OBJECTIVE ▸
Go through each line of the records below and count those with the word "scene". Give only the count.

[INFORMATION GIVEN start]

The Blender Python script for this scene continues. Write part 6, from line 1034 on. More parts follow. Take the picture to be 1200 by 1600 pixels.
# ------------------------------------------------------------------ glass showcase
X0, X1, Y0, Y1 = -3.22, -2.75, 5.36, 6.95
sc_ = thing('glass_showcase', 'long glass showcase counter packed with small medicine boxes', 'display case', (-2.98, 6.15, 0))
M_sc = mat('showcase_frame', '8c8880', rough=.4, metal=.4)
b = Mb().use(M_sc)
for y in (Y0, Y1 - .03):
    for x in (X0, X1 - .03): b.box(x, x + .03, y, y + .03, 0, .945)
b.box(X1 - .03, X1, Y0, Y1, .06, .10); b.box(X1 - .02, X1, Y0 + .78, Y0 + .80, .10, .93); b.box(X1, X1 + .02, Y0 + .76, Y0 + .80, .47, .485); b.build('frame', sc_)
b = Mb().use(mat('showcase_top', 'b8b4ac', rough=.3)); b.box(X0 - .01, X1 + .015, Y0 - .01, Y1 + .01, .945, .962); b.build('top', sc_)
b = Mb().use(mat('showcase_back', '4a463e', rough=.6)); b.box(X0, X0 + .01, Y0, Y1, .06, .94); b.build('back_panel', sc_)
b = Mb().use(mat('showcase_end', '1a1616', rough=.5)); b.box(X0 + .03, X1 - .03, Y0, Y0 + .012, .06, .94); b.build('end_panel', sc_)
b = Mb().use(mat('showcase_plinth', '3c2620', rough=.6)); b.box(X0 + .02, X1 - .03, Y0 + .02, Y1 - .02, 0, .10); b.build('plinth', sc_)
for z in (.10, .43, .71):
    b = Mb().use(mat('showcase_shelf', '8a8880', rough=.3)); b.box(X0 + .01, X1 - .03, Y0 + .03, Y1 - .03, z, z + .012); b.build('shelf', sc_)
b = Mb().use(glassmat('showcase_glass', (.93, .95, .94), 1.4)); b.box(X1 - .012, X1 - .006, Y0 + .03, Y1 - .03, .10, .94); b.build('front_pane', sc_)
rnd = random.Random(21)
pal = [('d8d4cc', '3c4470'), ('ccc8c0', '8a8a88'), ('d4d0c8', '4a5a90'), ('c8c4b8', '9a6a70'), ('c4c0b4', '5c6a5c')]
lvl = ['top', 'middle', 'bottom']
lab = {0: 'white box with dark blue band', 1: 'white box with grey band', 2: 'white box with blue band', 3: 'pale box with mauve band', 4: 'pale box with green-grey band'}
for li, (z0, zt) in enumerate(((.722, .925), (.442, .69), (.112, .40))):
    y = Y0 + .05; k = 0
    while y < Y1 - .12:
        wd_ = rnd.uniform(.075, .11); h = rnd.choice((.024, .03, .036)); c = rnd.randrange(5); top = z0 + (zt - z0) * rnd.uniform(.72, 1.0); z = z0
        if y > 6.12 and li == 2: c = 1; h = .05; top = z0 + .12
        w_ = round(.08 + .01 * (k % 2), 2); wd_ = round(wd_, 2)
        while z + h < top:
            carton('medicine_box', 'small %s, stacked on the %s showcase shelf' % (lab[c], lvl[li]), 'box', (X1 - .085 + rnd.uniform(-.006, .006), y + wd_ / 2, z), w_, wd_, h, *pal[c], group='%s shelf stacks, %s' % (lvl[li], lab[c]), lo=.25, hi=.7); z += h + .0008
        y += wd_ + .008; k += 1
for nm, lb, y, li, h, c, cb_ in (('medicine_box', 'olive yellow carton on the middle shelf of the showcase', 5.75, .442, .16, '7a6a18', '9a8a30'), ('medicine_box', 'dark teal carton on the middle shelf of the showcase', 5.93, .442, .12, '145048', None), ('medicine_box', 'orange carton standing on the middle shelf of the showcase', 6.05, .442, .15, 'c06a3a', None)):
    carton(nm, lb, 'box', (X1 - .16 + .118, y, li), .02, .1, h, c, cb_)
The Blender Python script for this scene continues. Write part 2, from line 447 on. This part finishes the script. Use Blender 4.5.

[INFORMATION GIVEN end]

FINAL ANSWER ▸
2